PROMPT
Don't copy the pictures; return every other part of the records exactly.

___ PROVIDED DATA ___

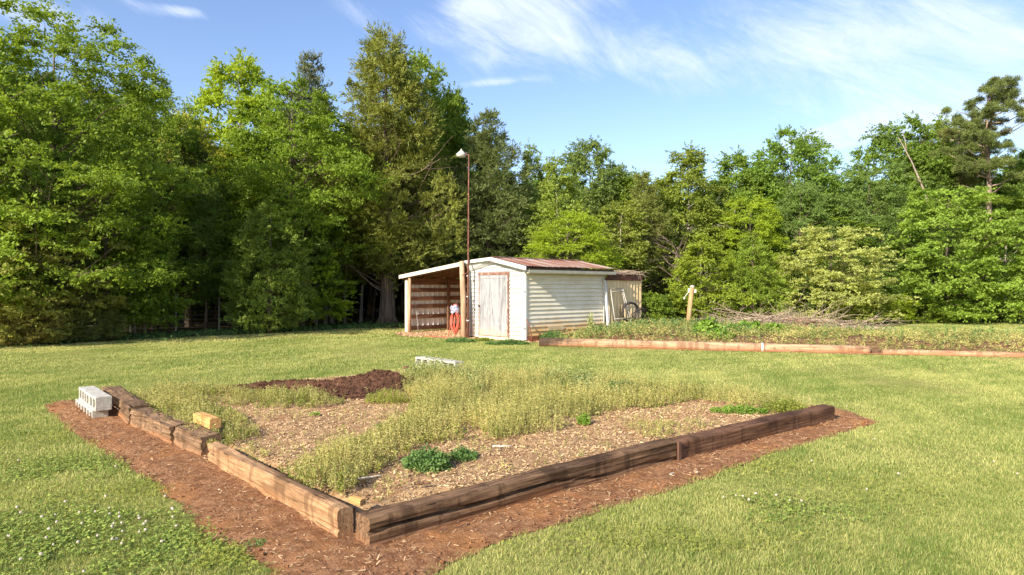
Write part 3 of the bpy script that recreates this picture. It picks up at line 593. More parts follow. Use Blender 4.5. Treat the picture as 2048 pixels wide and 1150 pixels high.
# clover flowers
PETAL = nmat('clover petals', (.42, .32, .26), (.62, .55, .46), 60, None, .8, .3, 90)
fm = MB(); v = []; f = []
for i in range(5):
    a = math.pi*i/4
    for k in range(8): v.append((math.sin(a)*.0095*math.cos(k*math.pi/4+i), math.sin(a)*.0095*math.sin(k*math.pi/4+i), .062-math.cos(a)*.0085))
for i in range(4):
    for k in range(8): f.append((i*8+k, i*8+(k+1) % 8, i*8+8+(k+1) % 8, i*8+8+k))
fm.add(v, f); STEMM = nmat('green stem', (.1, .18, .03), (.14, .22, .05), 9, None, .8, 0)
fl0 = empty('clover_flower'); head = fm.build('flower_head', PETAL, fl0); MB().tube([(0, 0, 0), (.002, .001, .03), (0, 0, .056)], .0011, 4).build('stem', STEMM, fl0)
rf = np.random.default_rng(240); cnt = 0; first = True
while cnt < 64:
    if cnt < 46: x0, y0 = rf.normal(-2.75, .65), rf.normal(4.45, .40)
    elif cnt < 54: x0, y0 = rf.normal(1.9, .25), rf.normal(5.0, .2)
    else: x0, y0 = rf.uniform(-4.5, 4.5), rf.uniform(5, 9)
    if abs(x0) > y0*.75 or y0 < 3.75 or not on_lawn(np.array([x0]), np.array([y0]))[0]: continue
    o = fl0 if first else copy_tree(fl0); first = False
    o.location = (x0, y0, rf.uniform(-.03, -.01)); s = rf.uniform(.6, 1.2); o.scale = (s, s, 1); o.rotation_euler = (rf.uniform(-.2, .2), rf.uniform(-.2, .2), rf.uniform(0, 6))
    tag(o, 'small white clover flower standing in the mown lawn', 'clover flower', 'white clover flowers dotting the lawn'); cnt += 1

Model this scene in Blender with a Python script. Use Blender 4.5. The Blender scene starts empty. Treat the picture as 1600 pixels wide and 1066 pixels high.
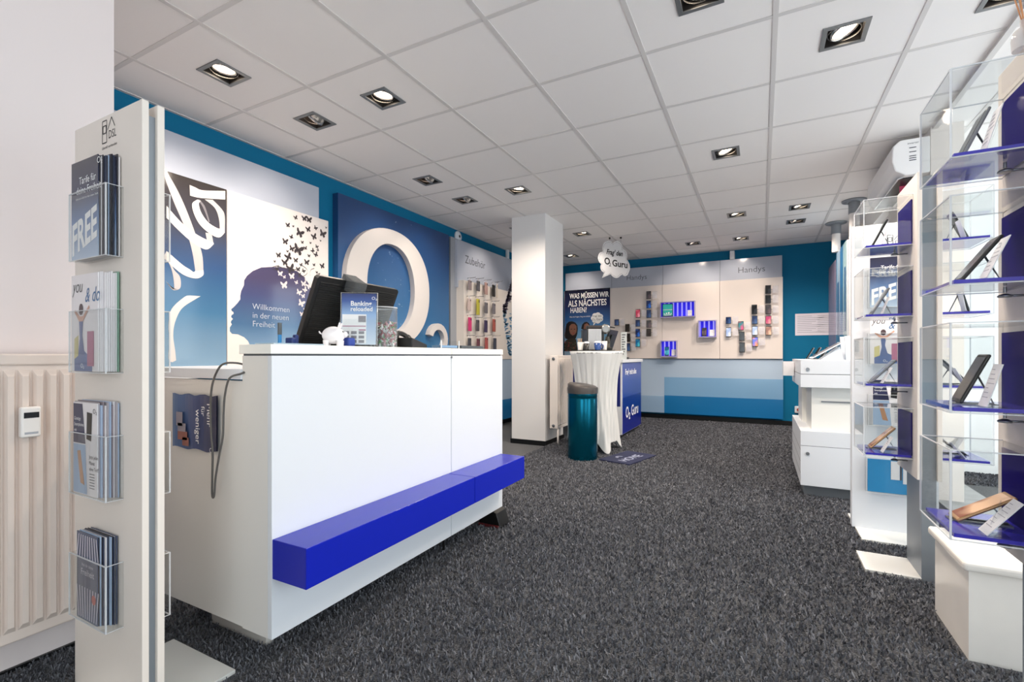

___

TASK SOLUTION
Write part 3 of the bpy script that recreates this picture. It picks up at line 593. More parts follow. Use Blender 4.5. Treat the picture as 2048 pixels wide and 1150 pixels high.
# clover flowers
PETAL = nmat('clover petals', (.42, .32, .26), (.62, .55, .46), 60, None, .8, .3, 90)
fm = MB(); v = []; f = []
for i in range(5):
    a = math.pi*i/4
    for k in range(8): v.append((math.sin(a)*.0095*math.cos(k*math.pi/4+i), math.sin(a)*.0095*math.sin(k*math.pi/4+i), .062-math.cos(a)*.0085))
for i in range(4):
    for k in range(8): f.append((i*8+k, i*8+(k+1) % 8, i*8+8+(k+1) % 8, i*8+8+k))
fm.add(v, f); STEMM = nmat('green stem', (.1, .18, .03), (.14, .22, .05), 9, None, .8, 0)
fl0 = empty('clover_flower'); head = fm.build('flower_head', PETAL, fl0); MB().tube([(0, 0, 0), (.002, .001, .03), (0, 0, .056)], .0011, 4).build('stem', STEMM, fl0)
rf = np.random.default_rng(240); cnt = 0; first = True
while cnt < 64:
    if cnt < 46: x0, y0 = rf.normal(-2.75, .65), rf.normal(4.45, .40)
    elif cnt < 54: x0, y0 = rf.normal(1.9, .25), rf.normal(5.0, .2)
    else: x0, y0 = rf.uniform(-4.5, 4.5), rf.uniform(5, 9)
    if abs(x0) > y0*.75 or y0 < 3.75 or not on_lawn(np.array([x0]), np.array([y0]))[0]: continue
    o = fl0 if first else copy_tree(fl0); first = False
    o.location = (x0, y0, rf.uniform(-.03, -.01)); s = rf.uniform(.6, 1.2); o.scale = (s, s, 1); o.rotation_euler = (rf.uniform(-.2, .2), rf.uniform(-.2, .2), rf.uniform(0, 6))
    tag(o, 'small white clover flower standing in the mown lawn', 'clover flower', 'white clover flowers dotting the lawn'); cnt += 1

Model this scene in Blender with a Python script. Use Blender 4.5. The Blender scene starts empty. Treat the picture as 1600 pixels wide and 1066 pixels high.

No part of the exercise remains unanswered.